If brands let their communities define them—are they strong brands in the first place? The answer is yes. My voice is my voice. It will not change—I am who I am. But my thoughts and actions can be influenced by what you say and do. Are brands willing to do the same? Does this make them weak or strong?

I see myself as sort of centrist on this matter, but leaning slightly to the “community defined brands are weak” side, but with certain reservations. Given that I’ve written about brand meaning and its evolution in this blog a great deal, it would be quite implausible for me to argue that communities don’t define brands – even strong ones. Again, this is not an argument that brands shouldn’t reach out to consumers on Twitter or anything, quite the contrary. But brand managers would do well to keep their heads cool and not go overboard with reaching out.

Granted, a community-defined brand will be stronger than any mind-share branded brand that doles stale and unimaginative advertising and doesn’t make any effort to connect with its audience. That’s a given. But what I do feel is that really strong brands should and do take initiative in shaping the conversation around their brand. I’d even argue that the strongest of all brands aren’t afraid to challenge their communities and their perceptions – and they do so successfully. And this brings us to the inspiration to this post, the perfect metaphor I finally came up with for this kind of behavior: A strong brand acts like a statesman, but a weak brand acts like populist.
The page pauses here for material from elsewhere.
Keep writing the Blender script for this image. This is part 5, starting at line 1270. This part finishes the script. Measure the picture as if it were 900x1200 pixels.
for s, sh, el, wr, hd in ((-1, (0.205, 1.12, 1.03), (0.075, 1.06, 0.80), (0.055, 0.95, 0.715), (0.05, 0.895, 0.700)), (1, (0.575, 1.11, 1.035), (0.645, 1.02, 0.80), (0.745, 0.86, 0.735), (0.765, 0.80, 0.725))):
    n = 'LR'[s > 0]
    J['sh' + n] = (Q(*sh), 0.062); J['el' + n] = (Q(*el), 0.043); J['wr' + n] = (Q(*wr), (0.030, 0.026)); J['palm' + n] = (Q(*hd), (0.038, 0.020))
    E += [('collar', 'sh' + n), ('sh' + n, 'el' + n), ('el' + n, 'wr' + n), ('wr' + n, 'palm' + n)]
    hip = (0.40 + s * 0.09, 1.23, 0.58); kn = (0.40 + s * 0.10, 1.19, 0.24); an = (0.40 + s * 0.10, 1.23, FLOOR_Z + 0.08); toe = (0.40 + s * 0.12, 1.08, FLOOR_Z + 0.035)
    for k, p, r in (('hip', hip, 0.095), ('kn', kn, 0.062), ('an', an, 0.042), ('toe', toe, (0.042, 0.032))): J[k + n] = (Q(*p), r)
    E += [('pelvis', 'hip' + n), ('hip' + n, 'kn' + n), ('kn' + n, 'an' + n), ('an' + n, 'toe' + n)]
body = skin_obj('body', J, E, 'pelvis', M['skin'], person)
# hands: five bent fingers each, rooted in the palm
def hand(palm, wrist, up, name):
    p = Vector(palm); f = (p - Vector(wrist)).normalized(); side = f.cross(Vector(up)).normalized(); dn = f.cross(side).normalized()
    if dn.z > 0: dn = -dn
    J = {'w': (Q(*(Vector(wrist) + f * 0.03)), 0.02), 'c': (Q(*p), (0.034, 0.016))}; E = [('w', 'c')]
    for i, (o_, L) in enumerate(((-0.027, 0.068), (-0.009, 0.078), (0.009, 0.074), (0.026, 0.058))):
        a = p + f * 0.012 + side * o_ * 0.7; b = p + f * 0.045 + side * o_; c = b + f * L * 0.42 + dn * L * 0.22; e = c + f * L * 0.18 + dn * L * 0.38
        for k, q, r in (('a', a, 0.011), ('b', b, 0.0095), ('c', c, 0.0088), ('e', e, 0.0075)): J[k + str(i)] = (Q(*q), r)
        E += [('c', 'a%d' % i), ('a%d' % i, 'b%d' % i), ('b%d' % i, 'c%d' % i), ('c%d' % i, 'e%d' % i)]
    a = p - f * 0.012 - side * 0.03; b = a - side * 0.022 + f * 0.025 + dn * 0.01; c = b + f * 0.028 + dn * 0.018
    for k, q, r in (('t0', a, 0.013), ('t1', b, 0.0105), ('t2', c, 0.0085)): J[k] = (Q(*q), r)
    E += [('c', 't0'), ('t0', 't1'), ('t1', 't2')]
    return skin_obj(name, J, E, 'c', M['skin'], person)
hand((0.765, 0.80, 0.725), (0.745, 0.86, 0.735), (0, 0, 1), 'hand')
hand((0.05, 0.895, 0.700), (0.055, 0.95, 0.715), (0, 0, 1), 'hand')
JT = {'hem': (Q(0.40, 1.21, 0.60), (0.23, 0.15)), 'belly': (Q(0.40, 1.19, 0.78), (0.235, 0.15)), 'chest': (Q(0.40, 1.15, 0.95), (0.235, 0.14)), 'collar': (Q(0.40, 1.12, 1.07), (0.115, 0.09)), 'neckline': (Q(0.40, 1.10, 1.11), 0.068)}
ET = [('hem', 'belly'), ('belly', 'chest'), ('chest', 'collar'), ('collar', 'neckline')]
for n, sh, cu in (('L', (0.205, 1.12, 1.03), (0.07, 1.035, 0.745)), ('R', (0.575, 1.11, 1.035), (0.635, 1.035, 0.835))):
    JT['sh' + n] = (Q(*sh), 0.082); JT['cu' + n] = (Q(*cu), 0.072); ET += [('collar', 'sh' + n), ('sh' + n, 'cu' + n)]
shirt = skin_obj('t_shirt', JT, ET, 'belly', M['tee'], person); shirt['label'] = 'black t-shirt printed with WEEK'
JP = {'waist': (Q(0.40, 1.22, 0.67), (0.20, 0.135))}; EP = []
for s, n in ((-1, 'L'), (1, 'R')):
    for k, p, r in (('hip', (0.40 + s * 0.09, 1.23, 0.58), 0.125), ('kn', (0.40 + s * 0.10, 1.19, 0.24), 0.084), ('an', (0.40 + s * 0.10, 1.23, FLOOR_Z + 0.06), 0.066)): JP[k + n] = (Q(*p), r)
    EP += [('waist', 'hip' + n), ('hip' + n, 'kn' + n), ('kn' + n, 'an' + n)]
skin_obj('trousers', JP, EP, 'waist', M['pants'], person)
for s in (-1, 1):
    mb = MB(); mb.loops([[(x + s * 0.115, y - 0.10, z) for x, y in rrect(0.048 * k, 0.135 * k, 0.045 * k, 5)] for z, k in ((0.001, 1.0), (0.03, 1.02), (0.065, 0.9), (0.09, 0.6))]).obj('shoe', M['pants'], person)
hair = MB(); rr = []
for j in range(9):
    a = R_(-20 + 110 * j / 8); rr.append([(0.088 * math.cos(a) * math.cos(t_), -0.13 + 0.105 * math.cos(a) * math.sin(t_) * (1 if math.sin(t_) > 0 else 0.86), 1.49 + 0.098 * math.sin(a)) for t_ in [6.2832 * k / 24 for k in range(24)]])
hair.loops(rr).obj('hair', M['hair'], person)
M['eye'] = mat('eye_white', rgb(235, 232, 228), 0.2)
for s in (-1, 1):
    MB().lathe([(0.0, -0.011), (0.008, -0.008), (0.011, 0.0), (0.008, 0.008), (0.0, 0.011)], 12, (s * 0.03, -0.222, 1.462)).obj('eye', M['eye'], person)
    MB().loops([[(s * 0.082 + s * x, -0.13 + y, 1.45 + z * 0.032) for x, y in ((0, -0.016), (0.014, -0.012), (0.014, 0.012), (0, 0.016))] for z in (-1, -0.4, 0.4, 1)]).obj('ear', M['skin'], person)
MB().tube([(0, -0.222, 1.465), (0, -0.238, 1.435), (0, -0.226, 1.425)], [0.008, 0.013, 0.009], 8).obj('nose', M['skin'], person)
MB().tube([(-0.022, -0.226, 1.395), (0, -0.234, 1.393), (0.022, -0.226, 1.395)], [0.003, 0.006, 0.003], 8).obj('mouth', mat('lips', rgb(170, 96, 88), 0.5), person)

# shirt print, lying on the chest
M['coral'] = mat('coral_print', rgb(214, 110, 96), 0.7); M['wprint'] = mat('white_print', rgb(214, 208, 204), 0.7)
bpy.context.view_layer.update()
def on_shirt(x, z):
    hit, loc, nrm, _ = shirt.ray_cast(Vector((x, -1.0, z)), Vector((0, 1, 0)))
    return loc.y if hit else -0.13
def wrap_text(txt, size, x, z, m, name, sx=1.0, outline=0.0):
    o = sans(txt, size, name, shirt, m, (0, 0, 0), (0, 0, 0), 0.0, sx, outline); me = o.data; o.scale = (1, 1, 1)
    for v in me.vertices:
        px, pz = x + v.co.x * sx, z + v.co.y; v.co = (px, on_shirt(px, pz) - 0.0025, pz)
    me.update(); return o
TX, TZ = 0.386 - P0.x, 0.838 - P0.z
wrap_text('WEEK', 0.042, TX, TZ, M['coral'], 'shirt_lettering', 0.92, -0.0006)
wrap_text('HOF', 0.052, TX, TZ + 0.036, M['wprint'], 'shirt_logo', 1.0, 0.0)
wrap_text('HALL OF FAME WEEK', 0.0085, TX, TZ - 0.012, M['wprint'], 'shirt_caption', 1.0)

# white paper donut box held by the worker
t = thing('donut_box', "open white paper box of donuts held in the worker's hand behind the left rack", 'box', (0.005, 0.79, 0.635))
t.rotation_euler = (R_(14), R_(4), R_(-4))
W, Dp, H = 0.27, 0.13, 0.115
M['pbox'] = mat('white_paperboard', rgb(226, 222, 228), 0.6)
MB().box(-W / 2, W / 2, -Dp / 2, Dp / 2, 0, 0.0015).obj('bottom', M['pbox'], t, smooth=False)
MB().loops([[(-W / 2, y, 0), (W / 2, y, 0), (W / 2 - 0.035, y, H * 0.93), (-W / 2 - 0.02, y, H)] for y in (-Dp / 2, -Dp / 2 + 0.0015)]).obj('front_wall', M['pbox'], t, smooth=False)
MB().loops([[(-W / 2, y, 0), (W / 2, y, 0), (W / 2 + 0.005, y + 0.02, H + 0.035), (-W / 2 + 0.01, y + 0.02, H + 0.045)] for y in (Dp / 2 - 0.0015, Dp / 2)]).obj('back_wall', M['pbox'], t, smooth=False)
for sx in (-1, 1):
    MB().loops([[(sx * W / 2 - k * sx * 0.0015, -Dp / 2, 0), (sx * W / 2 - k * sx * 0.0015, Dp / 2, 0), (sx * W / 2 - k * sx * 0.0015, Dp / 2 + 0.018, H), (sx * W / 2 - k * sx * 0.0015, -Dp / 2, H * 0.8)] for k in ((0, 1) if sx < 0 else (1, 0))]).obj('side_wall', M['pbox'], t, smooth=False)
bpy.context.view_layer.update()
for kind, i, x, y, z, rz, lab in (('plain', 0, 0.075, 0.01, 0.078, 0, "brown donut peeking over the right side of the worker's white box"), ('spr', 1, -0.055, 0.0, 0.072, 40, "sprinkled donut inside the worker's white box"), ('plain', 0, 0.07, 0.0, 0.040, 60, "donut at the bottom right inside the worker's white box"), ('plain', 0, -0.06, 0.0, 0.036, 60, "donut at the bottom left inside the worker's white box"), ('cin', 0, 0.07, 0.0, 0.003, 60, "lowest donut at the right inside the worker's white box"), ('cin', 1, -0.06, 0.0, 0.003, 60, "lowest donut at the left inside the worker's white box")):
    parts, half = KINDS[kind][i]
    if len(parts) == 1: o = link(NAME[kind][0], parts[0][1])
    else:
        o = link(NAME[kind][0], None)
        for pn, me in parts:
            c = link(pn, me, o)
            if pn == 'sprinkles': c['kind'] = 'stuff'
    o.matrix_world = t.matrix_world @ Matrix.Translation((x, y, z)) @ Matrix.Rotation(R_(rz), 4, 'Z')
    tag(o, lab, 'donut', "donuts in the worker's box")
A statesman isn’t afraid to tell the people what they need to hear, to step above daily politics and do what’s “right”. The populist will say whatever is needed to please the public, often saying multiple things to different constituencies. The statesman is often polarizing, but respected nonetheless and can sometimes rise to become a symbol to a cause (like an iconic brand). The populist, on the other hand, in his attempt to be something for everybody, eventually stands for nothing. And above all, a statesman makes a mark in history, whereas a populist is a shooting star.

Follow up on Obama

Again, this came from Grant. An article on how the president of the US influences American management culture:

This guy just sold quite a product,” said David B. Friend, president and chief executive of Palladium Group, a Boston consulting group specializing in strategy execution. “Obama became the ultimate brand. So if you’re in business, it’s hard to miss what this guy did.”

In the nation’s business schools, training grounds for the next generation of CEOs, students have been paying close attention.

“There’s been effervescence in the air around here as we’ve watched this election,” said Leigh G. Hafrey, senior lecturer at the Massachusetts Institute of Technology’s Sloan School of Management, who described a hunger for a new leadership style. “What happens in the White House has a huge impact on attitudes and practices.”